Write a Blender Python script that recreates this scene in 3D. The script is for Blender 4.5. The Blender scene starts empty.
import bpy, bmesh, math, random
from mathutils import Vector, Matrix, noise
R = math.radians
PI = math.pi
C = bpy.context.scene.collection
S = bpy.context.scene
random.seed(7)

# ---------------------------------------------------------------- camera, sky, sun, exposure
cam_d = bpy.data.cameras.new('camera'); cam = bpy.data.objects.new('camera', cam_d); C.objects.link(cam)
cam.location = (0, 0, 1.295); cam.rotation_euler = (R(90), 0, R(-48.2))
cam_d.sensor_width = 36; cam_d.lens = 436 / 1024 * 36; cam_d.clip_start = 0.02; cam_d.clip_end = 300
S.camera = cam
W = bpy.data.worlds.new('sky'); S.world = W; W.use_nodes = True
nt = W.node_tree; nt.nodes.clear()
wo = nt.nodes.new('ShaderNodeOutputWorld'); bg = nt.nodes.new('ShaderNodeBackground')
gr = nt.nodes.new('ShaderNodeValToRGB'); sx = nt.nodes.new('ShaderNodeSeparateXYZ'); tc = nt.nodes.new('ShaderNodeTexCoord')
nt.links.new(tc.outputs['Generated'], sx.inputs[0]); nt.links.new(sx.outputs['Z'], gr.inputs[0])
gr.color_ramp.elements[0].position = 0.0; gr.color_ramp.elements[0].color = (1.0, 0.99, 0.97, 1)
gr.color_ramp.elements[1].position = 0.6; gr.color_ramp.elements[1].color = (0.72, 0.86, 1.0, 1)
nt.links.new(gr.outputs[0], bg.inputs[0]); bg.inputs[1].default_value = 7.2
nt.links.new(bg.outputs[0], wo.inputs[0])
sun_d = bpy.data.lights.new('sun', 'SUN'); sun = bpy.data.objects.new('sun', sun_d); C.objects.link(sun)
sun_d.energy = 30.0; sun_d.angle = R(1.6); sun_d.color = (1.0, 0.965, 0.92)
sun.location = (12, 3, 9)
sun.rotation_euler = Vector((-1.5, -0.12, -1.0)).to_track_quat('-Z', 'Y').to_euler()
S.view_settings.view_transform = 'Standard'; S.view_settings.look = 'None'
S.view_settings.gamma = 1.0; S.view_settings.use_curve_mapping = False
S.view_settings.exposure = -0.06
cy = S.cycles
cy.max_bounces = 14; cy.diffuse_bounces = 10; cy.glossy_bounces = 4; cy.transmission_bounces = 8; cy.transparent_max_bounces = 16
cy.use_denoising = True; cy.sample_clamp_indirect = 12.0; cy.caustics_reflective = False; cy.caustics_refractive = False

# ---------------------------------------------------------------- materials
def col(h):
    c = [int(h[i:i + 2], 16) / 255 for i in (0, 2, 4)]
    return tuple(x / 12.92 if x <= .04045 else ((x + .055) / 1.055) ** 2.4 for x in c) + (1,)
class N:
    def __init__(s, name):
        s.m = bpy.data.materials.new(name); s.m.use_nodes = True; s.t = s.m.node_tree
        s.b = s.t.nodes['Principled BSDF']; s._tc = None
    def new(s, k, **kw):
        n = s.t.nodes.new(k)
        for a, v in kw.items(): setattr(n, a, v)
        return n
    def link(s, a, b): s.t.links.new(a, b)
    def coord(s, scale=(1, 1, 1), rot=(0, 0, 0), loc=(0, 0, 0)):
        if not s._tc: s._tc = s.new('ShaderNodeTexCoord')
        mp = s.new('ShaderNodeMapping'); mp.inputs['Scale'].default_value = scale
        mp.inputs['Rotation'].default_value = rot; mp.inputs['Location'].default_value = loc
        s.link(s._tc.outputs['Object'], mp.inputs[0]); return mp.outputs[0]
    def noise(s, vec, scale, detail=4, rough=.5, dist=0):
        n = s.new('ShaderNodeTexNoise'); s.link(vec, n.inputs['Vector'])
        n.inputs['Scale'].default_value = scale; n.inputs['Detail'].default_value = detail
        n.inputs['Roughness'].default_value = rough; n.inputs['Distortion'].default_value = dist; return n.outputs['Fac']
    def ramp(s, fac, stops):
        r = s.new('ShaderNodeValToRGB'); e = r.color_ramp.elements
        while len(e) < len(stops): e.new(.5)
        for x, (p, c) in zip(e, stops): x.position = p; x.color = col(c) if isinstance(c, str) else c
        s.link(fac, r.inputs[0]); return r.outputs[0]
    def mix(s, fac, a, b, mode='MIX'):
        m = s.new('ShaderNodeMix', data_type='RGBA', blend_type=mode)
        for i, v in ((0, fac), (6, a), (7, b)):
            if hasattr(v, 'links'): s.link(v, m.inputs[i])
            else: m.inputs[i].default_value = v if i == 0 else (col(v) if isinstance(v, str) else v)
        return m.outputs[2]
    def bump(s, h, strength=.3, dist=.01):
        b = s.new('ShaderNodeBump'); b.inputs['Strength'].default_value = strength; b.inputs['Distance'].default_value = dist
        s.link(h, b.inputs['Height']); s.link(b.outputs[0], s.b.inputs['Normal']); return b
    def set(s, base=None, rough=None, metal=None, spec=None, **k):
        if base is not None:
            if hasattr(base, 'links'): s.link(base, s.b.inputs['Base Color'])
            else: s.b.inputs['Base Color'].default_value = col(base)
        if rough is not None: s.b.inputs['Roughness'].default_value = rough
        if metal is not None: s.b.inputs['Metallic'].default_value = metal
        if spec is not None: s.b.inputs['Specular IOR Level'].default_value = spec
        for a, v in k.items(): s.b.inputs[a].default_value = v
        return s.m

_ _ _

### Aim of the task
Using the material above, quote the first line and each line after it, stopping at and including the line that holds "random.seed(7)".

### Task solution
Write a Blender Python script that recreates this scene in 3D. The script is for Blender 4.5. The Blender scene starts empty.
import bpy, bmesh, math, random
from mathutils import Vector, Matrix, noise
R = math.radians
PI = math.pi
C = bpy.context.scene.collection
S = bpy.context.scene
random.seed(7)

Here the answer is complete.